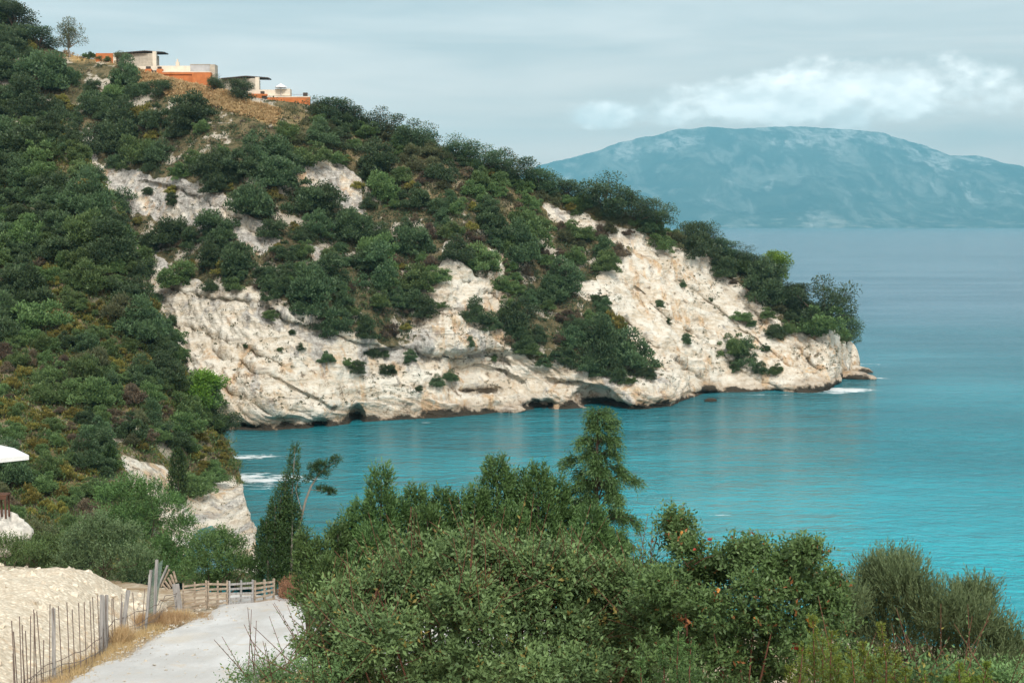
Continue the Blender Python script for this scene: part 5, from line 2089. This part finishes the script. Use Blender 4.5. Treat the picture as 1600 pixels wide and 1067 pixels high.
# --- big mastic bush, bottom centre
def mastic(name, label, lobes, D, u0, per, seed, jit=0.7, m=11, leafL=0.062):
    e, o = thing_plant(name, label, u0, D, 'bush')
    c = Crown(seed)
    cen, rad = lobes_px(lobes, D, c.r, jit)
    p, d, k, s = lobe_shoots(c, cen, rad, per, up=0.45)
    ln = 0.13 + 0.20 * c.r.random(len(p))
    long_ = (c.r.random(len(p)) > 0.94) & (d[:, 2] > 0.3)
    ln = np.where(long_, ln * 2.2, ln)
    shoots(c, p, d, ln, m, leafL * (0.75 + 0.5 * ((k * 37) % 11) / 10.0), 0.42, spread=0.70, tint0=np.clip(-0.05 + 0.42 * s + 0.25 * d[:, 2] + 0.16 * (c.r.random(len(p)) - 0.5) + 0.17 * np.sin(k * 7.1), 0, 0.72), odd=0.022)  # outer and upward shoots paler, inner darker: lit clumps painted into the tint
    mb = MB()
    limbs(mb, o, cen[::7] if len(cen) > 40 else cen[::3], c.r, 0.045)
    twigs(mb, p, d, ln * 1.15, 0.006, np.where(long_)[0][:420])
    finish(e, o, c, 'mastic', mb, M_TWIG)
    return e, o, cen, rad


def clumps(macros, D, seed, per=15, rel=0.34):
    """billowing masses: lobes spread over the front of larger rounded clumps -> (u, v, r, depth)"""
    r_ = np.random.default_rng(seed)
    out = []
    for (u, v, R_) in macros:
        Dm = D + r_.normal() * 0.45
        for _ in range(per):
            d = rand_dirs(r_, 1)[0]
            d[1] = -abs(d[1]) if r_.random() < 0.75 else d[1]
            d[2] = abs(d[2]) if r_.random() < 0.7 else d[2]
            q = 0.72 + 0.32 * r_.random()
            out.append((u + R_ * q * d[0], v - R_ * q * d[2] * 0.9, R_ * rel * (0.7 + 0.6 * r_.random()), Dm + d[1] * q * R_ * D / FPX))
        out.append((u, v, R_ * 0.75, Dm + 0.1))
    return out


L1 = clumps([(548, 985, 66), (610, 945, 58), (672, 915, 56), (738, 905, 60), (800, 915, 50), (858, 925, 58), (925, 930, 54), (985, 945, 50), (1020, 985, 44),
             (520, 1040, 44), (585, 1035, 66), (655, 1000, 62), (725, 985, 64), (795, 990, 62), (865, 1000, 62), (935, 1005, 60), (1000, 1040, 52),
             (560, 1100, 60), (640, 1085, 66), (720, 1075, 66), (800, 1080, 66), (880, 1085, 66), (955, 1090, 62)], 16.0, 91, per=13)
L1 += [(u_, v_, 46.0, 17.6) for v_ in (985, 1040, 1090) for u_ in range(560, 1040, 44)] + [(u_, 945.0, 38.0, 17.6) for u_ in range(600, 1000, 50)]
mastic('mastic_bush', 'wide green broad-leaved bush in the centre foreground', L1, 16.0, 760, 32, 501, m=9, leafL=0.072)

# small mastic sprigs at the bottom left of it
mastic('low_bush', 'low leafy sprigs in front of the dry grass at the bottom edge', [(395, 1062, 16), (425, 1066, 14), (455, 1058, 18), (490, 1062, 16), (525, 1066, 20), (440, 1085, 30), (500, 1090, 34), (380, 1080, 20)], 14.5, 455, 55, 502, jit=0.2, m=8, leafL=0.045)


mastic('low_bush', 'low leafy bush filling the bottom right corner in front of the tamarisk', [(1310 + 26 * q_, 1082 + 7 * math.sin(q_ * 2.1), 26) for q_ in range(13)], 13.2, 1450, 70, 503, jit=0.4, m=8, leafL=0.055)

# --- junipers behind it
def spire_tree(name, label, spires, D, u0, seed, leaf='juniper', per=1150, L=0.090, group=None, up=1.1, sl=0.20, bark=M_BARK, m=6, cat='tree'):
    e, o = thing_plant(name, label, u0, D, cat, group)
    c = Crown(seed)
    r = c.r
    mb = MB()
    for (ut, vt, ub, vb, wpx, dz) in spires:
        Dd = D + dz
        tip, bot = at(ut, vt, Dd), at(ub, vb, Dd)
        w = wpx * Dd / FPX
        n = int(per * max(0.35, (vb - vt) / 170.0 * wpx / 42.0))
        t = r.random(n) ** 0.75
        ang = r.random(n) * 6.28
        ax = tip + (bot - tip) * t[:, None]
        # uneven plumes round the axis
        prof = (0.10 + 0.90 * t ** 0.72) * (1 + 0.36 * pnoise(np.stack([np.cos(ang) * 1.5, np.sin(ang) * 1.5, t * 6 + seed + ut], -1)))
        rr = w * prof * (0.35 + 0.65 * r.random(n) ** 0.6)
        side = np.stack([np.cos(ang), np.sin(ang), np.zeros(n)], -1)
        p = ax + side * rr[:, None]
        d = unit(side * 0.75 + np.array([0, 0, up]) * (1.15 - 0.45 * t)[:, None] + 0.35 * rand_dirs(r, n))
        tint0 = np.clip(0.55 * rr / (w * prof + 1e-6) - 0.08 + 0.35 * (r.random(n) - 0.5), 0, 0.75)
        shoots(c, p, d, sl * (0.6 + 0.9 * r.random(n)), m, L, 0.30, spread=0.45, tint0=tint0, tip_light=0.3)
        mb.tube(np.array([[o[0] * 0.3 + bot[0] * 0.7, bot[1], bot[2] - 0.1], (bot * 0.5 + tip * 0.5), tip - (tip - bot) * 0.06]), [0.05, 0.03, 0.006], 6)
        mb.tube(np.array([o + [0, 0, -0.2], o * 0.5 + bot * 0.5, bot]), [0.10, 0.08, 0.05], 7)
    finish(e, o, c, leaf, mb, bark)
    return e


G_J = 'bushy junipers behind the foreground bush'
spire_tree('juniper_tree', 'leftmost low juniper beside the dead brushwood', [(478, 838, 480, 950, 20, 0), (500, 850, 505, 960, 28, -0.3), (528, 826, 530, 960, 34, 0.3), (512, 880, 515, 980, 36, -0.8)], 24.0, 505, 511, group=G_J)
spire_tree('juniper_tree', 'second juniper with the tallest pointed left spire', [(596, 734, 594, 940, 40, 0), (565, 790, 562, 950, 40, 0.4), (622, 782, 620, 940, 40, 0.3), (580, 830, 575, 970, 48, -0.7), (543, 812, 545, 950, 30, 0.2)], 24.5, 590, 512, group=G_J)
spire_tree('juniper_tree', 'middle juniper with a low flat spiky top', [(648, 768, 650, 930, 44, 0), (690, 772, 690, 930, 44, 0.3), (668, 800, 668, 950, 50, -0.6), (720, 782, 718, 930, 40, 0.4)], 25.0, 680, 513, group=G_J)
spire_tree('juniper_tree', 'widest juniper with several spires left of the tall drooping cypress', [(776, 722, 778, 920, 48, 0), (812, 742, 812, 920, 44, 0.4), (842, 735, 838, 920, 44, -0.2), (872, 752, 866, 930, 40, 0.3), (748, 770, 748, 930, 44, -0.3), (800, 800, 800, 950, 56, -0.8), (892, 800, 884, 940, 38, 0.2)], 25.0, 810, 514, group=G_J)
spire_tree('juniper_tree', 'low juniper at the foot of the tall drooping cypress', [(925, 800, 925, 930, 46, 0), (960, 835, 955, 950, 40, 0.3), (900, 835, 900, 950, 44, -0.4), (985, 880, 980, 970, 28, 0.2)], 23.5, 930, 515, group=G_J)


# --- tall drooping cypress
def drooping_cypress():
    D = 26.0
    e, o = thing_plant('cypress_tree', 'tall cypress with drooping branch tips rising before the turquoise bay', 938, D, 'tree')
    c = Crown(521)
    r = c.r
    mb = MB()
    tip = at(936, 640, D)
    bot = np.array([o[0], o[1], o[2]])
    trunk = np.array([bot + (tip - bot) * t + np.array([0.05 * math.sin(6 * t), 0.05 * math.cos(5 * t), 0]) for t in np.linspace(-0.03, 1, 12)])
    mb.tube(trunk, np.linspace(0.13, 0.012, 12), 8)
    H = tip[2] - bot[2]
    S, Dv, T0 = [], [], []
    for k in range(90):
        t = (k // 5 + 0.30 * r.random()) / 18 * 0.66 + 0.004      # from the tip downwards
        ang = k * 1.2566 + (k // 5) * 0.7 + r.normal() * 0.25
        ln = (0.12 + 0.60 * min(t / 0.26, 1.0) ** 0.8) * (0.45 + 0.85 * r.random())
        a = tip - (tip - bot) * t
        side = np.array([math.cos(ang), math.sin(ang), 0])
        q = np.linspace(0, 1, 7)
        pts = a + side * (ln * q)[:, None] + np.array([0, 0, 1.0]) * (ln * (0.85 * q - 0.70 * q ** 2.4))[:, None]
        mb.tube(pts, np.linspace(0.016, 0.004, 7), 4)
        n = int(22 + 150 * ln)
        s = 0.12 + 0.88 * r.random(n) ** 0.6
        p = np.stack([np.interp(s, q, pts[:, j]) for j in range(3)], -1) + r.normal(size=(n, 3)) * 0.035
        tang = side * 0.7 + np.array([0, 0, 0.30]) - np.array([0, 0, 0.95]) * s[:, None]
        S.append(p)
        Dv.append(unit(tang + 0.55 * rand_dirs(r, n)))
        T0.append(np.clip(0.10 + 0.35 * s + 0.3 * (r.random(n) - 0.4) + 0.10 * math.sin(k * 3.3), 0, 0.7))
    S, Dv, T0 = np.concatenate(S), np.concatenate(Dv), np.concatenate(T0)
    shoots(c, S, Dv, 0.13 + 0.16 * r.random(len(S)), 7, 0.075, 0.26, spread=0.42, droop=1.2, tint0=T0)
    finish(e, o, c, 'cypress', mb, M_BARK)


drooping_cypress()


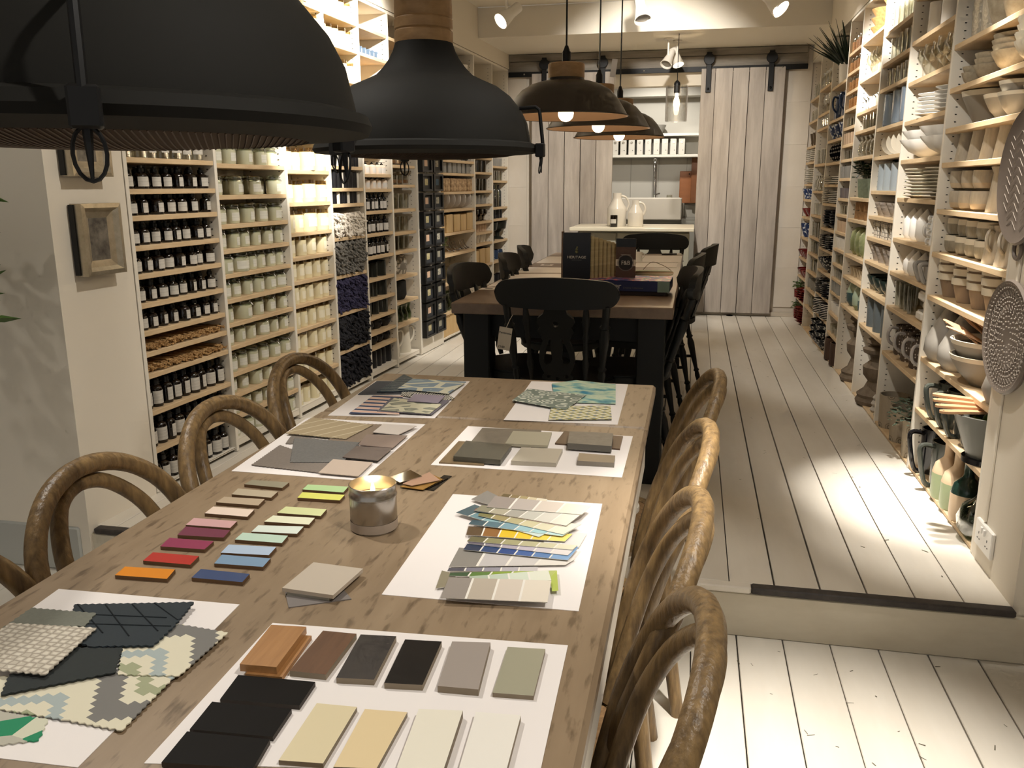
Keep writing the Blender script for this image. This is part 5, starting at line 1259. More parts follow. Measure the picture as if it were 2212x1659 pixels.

▬▬▬▬▬▬▬▬▬▬

# Set exercise:
Repeat the records above exactly, from the first line through the line that contains "return e, o, cen, rad", and leave out the pictures.

# Written response:
Continue the Blender Python script for this scene: part 5, from line 2089. This part finishes the script. Use Blender 4.5. Treat the picture as 1600 pixels wide and 1067 pixels high.
# --- big mastic bush, bottom centre
def mastic(name, label, lobes, D, u0, per, seed, jit=0.7, m=11, leafL=0.062):
    e, o = thing_plant(name, label, u0, D, 'bush')
    c = Crown(seed)
    cen, rad = lobes_px(lobes, D, c.r, jit)
    p, d, k, s = lobe_shoots(c, cen, rad, per, up=0.45)
    ln = 0.13 + 0.20 * c.r.random(len(p))
    long_ = (c.r.random(len(p)) > 0.94) & (d[:, 2] > 0.3)
    ln = np.where(long_, ln * 2.2, ln)
    shoots(c, p, d, ln, m, leafL * (0.75 + 0.5 * ((k * 37) % 11) / 10.0), 0.42, spread=0.70, tint0=np.clip(-0.05 + 0.42 * s + 0.25 * d[:, 2] + 0.16 * (c.r.random(len(p)) - 0.5) + 0.17 * np.sin(k * 7.1), 0, 0.72), odd=0.022)  # outer and upward shoots paler, inner darker: lit clumps painted into the tint
    mb = MB()
    limbs(mb, o, cen[::7] if len(cen) > 40 else cen[::3], c.r, 0.045)
    twigs(mb, p, d, ln * 1.15, 0.006, np.where(long_)[0][:420])
    finish(e, o, c, 'mastic', mb, M_TWIG)
    return e, o, cen, rad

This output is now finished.